Michelle Darnell (played by Melissa McCarthy) is over-the-top but in a way that makes you love her… well a little bit.

Sometimes McCarthy tries too hard to save a film that has gaping plot holes, poor character development and some jokes that just don’t land.

That’s not to say that I hated the film but maybe that I just wish that it had been executed better perhaps with less of a heavy handed approach towards getting the laughs.

Things that might save it are:

Kristen Bell as her unwilling sidekick, Claire who has to give up her sofa to house the hapless-yet-glamorous McCarthy; Bell might just save this film for you because her and McCarthy have a great chemistry on screen. She is the straight man in this outlandish comedy and does that tricky job with a certain amount of panache.

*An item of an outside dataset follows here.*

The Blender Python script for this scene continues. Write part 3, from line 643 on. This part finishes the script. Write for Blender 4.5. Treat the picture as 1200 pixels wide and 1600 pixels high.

The running gags might save this film for you because some of them are really funny. I won’t spoil the laughs but there’s a bit about Peter Dinklage’s character named Renault being a great lover that is pretty funny.

The parts that might ruin it for you are the jokes that simply aren’t funny, it’s like McCarthy told the rest of the cast who are meant to comic foils to malfunction so that her parts of slapstick humour could seem funnier or make the viewer happier to have slight reprieve.

The best part, I felt, was the brownie war in the suburban streets. When/if you see it you’ll know what I mean.

Should you go watch this movie? I can’t say that I would recommend it over some of McCarthy’s work like Spy. Which I found more consistently funny than this piece.